CPSketch: A ‘couple’ sketch-based heavy flow detection method

Abstract

One of the core challenges in network measurement for large-scale networks is the accurate and efficient identification of heavy flows. This task has grown increasingly complex due to limited memory resources and the dynamic nature of network traffic patterns. Most current heavy flow detection methods fail to fully consider the mutual collisions between large flows and their sparse distribution, which are caused by the combined effects of hash collisions and the heavy-tailed distribution of network traffic, resulting in an inefficient use of limited memory resources. Additionally, existing approaches uniformly treat all flows. As a result, when the network contains many small flows, heavy flows are frequently and erroneously replaced. To address these issues, we propose CPSketch, a novel method that combines sketch with ‘couple’ buckets to enhance heavy flow detection accuracy. CPSketch optimizes memory utilization by leveraging cold buckets to store more heavy flows.
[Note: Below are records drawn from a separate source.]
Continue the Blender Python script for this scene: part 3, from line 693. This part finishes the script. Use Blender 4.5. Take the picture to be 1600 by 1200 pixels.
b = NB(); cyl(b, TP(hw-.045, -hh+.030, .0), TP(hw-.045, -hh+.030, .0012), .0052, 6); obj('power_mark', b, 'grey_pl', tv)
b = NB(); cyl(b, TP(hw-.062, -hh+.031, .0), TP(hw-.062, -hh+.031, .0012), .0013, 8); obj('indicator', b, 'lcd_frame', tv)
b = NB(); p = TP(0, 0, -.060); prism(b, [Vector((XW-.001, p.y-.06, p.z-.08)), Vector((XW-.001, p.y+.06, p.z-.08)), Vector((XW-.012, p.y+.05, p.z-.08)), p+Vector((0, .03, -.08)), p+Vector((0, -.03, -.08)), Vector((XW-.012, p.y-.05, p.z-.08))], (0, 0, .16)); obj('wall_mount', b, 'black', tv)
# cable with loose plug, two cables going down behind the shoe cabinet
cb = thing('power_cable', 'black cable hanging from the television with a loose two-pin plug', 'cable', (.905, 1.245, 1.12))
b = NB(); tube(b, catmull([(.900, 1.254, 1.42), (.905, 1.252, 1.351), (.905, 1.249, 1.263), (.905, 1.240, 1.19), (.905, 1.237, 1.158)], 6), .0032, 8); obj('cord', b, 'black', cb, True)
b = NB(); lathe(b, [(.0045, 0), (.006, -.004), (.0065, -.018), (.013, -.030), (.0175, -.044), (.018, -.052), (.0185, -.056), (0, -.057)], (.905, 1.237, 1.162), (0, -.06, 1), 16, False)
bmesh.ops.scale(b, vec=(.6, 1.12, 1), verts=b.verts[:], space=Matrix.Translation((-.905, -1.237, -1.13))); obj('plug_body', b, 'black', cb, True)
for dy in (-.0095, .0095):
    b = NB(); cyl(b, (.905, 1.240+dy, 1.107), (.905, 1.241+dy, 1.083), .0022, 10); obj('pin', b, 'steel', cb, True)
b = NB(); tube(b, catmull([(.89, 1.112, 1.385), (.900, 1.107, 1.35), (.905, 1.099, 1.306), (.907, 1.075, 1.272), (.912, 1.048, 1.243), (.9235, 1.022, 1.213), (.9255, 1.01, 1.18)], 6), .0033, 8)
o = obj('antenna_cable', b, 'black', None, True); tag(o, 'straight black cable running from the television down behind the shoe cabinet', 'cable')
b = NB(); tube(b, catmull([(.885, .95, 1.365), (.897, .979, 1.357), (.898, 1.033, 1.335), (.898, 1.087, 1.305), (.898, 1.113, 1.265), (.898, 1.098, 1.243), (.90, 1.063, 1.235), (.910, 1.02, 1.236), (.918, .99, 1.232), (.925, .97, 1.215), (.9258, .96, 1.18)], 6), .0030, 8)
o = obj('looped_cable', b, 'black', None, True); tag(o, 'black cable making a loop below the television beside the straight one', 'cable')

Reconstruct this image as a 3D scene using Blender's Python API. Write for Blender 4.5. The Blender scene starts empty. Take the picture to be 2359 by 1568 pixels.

Specifically, it accurately estimates flow sizes by monitoring the number of matched packets for candidate flows in real-time. For small flows, CPSketch rapidly identifies and evicts them based on flow ratios. For other flows, CPSketch calculates replacement probabilities using multidimensional statistical information. To protect heavy flows that have been incorrectly evicted, CPSketch employs a global hash function to provide additional storage opportunities and dynamically constructs couple buckets for these heavy flows. Moreover, CPSketch extends the selection range for minimum flows by leveraging couple buckets in the flow replacement policy, effectively mitigating the impact of hash limitations and improving memory efficiency. Experimental results from trace-driven simulations and Open vSwitch (OVS) tests demonstrate that CPSketch outperforms existing methods in accuracy, even under constrained memory and high traffic loads. It achieves improvements of up to 14.74 % in F1-score while reducing the Average Relative Error (ARE) by 41.72 % and the Average Absolute Error (AAE) by 42.18 %.